**EXCERPTED DATA:**
######

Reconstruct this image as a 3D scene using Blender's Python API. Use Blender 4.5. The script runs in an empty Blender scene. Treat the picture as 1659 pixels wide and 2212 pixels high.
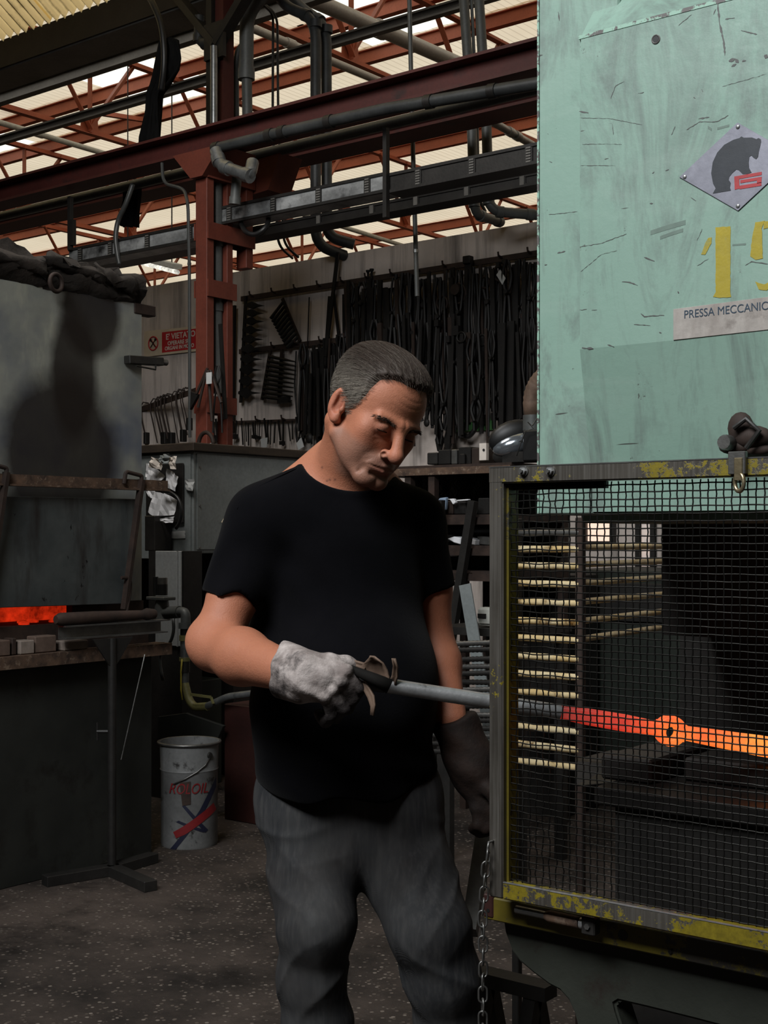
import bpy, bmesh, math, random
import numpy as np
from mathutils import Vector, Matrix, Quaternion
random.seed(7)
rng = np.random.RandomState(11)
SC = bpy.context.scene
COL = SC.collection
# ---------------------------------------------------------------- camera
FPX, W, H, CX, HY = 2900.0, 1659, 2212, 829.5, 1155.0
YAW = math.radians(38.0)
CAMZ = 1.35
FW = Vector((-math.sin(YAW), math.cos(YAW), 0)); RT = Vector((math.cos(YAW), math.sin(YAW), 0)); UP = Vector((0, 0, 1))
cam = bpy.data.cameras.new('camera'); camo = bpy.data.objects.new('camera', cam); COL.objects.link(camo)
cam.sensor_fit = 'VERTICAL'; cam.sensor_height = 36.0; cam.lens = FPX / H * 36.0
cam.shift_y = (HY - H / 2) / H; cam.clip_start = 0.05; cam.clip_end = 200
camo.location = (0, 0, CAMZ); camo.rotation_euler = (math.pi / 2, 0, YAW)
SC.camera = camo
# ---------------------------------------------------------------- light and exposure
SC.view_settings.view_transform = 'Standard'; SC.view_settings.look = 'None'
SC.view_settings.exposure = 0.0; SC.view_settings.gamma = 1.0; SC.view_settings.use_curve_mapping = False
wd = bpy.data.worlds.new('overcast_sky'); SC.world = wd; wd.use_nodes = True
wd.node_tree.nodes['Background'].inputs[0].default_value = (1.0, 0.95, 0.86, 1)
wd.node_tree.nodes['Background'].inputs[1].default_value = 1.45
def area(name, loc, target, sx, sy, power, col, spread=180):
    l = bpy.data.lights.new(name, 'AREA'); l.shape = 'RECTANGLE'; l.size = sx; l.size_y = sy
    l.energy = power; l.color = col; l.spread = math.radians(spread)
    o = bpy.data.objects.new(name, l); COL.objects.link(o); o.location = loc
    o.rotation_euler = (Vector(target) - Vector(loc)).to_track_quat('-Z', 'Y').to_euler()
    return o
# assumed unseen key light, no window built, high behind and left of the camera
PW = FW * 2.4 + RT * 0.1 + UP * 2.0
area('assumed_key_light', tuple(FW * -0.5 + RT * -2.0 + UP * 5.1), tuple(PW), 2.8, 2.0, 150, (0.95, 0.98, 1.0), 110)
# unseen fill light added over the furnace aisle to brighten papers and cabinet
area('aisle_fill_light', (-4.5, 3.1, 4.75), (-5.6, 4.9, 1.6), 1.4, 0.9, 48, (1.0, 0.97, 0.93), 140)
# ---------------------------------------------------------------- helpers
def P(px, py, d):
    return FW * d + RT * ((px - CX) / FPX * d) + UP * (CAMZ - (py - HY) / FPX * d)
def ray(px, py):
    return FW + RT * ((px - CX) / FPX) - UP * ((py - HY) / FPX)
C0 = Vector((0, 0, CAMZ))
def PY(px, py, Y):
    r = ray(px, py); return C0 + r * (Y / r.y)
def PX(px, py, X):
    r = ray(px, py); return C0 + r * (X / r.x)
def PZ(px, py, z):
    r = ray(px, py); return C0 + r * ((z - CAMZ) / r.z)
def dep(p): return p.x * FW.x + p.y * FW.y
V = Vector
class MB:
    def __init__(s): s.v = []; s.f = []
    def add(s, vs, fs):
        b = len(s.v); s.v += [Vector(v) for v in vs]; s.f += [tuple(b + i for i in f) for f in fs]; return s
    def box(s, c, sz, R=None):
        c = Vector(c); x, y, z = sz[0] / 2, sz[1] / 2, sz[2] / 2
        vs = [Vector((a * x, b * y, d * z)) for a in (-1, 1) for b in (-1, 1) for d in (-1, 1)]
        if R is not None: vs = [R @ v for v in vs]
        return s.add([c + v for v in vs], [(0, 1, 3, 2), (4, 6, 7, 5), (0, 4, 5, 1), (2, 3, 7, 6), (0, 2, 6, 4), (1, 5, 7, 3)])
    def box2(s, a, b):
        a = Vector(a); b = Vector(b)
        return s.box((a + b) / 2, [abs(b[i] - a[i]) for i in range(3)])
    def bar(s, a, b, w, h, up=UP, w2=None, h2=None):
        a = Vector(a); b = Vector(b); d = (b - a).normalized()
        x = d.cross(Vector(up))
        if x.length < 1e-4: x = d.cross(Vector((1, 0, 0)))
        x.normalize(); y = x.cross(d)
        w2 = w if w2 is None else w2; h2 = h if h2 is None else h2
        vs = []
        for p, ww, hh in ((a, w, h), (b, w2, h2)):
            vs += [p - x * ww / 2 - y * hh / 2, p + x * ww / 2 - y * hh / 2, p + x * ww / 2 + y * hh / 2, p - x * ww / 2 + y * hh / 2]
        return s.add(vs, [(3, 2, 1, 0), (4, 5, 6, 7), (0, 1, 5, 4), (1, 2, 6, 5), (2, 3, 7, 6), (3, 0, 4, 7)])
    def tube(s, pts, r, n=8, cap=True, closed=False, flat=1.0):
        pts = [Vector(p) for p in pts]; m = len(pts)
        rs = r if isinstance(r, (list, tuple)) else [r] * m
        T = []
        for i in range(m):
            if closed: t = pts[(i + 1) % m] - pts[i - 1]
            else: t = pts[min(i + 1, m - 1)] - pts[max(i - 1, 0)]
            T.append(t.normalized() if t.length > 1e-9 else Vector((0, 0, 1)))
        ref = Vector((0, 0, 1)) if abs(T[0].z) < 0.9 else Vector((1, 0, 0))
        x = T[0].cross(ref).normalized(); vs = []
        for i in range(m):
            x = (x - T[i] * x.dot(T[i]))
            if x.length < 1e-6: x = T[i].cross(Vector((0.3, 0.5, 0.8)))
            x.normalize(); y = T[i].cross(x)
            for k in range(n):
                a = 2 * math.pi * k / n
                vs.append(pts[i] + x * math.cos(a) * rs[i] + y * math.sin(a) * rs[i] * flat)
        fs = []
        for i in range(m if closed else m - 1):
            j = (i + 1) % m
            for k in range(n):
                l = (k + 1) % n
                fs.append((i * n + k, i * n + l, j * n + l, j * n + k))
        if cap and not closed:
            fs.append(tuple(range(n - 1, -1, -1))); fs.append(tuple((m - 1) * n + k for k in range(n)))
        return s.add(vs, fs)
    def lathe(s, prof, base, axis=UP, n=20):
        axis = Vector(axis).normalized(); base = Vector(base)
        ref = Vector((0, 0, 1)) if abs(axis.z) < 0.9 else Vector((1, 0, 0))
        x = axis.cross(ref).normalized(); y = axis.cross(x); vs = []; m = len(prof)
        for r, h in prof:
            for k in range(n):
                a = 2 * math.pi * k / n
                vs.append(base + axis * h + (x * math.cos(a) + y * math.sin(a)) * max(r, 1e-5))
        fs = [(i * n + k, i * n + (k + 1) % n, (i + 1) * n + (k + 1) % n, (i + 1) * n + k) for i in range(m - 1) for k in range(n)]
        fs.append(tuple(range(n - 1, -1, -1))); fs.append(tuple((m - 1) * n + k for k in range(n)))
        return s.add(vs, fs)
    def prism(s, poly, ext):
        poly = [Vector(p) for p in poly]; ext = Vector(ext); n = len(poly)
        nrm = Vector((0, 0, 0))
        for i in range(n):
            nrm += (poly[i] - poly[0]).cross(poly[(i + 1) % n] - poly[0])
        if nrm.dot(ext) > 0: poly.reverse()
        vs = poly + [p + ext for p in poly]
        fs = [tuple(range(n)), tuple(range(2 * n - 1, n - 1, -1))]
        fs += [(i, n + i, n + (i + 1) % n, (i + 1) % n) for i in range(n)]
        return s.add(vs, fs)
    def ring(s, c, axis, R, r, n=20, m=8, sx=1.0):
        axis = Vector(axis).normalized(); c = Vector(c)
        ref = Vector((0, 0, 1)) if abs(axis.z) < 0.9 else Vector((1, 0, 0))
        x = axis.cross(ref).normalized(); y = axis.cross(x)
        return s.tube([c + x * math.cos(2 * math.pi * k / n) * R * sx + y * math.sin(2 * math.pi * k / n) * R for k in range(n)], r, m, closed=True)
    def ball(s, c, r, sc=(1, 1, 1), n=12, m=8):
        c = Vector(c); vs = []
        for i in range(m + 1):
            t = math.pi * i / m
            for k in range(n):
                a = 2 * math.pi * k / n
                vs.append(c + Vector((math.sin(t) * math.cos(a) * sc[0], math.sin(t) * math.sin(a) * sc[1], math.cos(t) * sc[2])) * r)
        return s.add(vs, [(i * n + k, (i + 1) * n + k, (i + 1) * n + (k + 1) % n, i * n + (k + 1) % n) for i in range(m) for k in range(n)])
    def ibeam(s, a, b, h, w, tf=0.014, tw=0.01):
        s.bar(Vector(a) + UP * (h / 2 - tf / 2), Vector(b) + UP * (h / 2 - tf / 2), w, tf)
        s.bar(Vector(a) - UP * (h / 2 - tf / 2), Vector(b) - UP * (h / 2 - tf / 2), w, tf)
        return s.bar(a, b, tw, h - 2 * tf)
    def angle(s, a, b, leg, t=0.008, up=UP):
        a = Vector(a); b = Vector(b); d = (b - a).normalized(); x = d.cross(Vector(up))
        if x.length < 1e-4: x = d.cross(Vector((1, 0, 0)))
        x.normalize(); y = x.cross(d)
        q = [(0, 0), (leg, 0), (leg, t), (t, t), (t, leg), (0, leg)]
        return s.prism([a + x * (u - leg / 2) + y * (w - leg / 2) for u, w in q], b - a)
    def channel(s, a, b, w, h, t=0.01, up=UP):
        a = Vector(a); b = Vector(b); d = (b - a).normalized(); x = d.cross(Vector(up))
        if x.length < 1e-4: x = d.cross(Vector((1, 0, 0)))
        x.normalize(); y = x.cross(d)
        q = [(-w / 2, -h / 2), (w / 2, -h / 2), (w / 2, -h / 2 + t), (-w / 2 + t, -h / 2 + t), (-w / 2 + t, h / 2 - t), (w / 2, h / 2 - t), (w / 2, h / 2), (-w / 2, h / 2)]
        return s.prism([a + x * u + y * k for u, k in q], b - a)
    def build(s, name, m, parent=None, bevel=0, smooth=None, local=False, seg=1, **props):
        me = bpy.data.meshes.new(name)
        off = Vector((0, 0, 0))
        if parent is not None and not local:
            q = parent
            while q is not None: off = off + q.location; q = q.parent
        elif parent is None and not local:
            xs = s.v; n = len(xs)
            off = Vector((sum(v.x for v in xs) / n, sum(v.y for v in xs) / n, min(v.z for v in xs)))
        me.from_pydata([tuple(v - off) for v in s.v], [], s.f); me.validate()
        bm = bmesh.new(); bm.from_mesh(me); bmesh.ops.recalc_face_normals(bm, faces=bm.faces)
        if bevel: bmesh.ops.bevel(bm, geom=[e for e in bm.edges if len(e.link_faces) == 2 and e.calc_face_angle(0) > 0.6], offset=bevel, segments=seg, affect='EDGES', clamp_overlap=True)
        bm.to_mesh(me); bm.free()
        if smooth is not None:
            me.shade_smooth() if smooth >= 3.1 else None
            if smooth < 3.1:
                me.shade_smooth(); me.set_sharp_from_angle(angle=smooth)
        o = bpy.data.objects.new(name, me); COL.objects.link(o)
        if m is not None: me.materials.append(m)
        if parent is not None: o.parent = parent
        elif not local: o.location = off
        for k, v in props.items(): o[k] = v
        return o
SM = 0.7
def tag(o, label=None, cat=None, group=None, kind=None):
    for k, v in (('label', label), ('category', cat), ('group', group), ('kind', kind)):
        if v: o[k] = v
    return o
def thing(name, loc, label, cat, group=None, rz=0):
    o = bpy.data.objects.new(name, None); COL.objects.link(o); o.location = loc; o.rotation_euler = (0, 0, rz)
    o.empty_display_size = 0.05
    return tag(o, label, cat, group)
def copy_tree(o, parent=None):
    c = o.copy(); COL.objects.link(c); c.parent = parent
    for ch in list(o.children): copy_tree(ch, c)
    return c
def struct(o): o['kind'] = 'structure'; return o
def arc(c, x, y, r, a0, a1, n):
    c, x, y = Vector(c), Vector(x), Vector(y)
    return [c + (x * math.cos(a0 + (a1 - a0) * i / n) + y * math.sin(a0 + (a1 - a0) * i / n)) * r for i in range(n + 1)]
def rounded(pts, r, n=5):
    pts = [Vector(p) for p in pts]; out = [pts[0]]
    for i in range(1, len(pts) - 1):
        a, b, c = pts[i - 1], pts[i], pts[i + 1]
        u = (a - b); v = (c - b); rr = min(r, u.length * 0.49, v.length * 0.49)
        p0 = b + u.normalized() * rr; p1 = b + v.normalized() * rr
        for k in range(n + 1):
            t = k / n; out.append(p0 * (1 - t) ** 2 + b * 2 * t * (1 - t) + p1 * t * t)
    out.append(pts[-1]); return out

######

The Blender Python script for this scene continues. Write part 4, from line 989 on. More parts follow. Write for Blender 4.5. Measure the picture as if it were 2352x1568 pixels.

######

**DESCRIPTION OF THE TASK:**
List all lines from the entries that include the word "this".

**WORKED ANSWER:**
Reconstruct this image as a 3D scene using Blender's Python API. Use Blender 4.5. The script runs in an empty Blender scene. Treat the picture as 1659 pixels wide and 2212 pixels high.
The Blender Python script for this scene continues. Write part 4, from line 989 on. More parts follow. Write for Blender 4.5. Measure the picture as if it were 2352x1568 pixels.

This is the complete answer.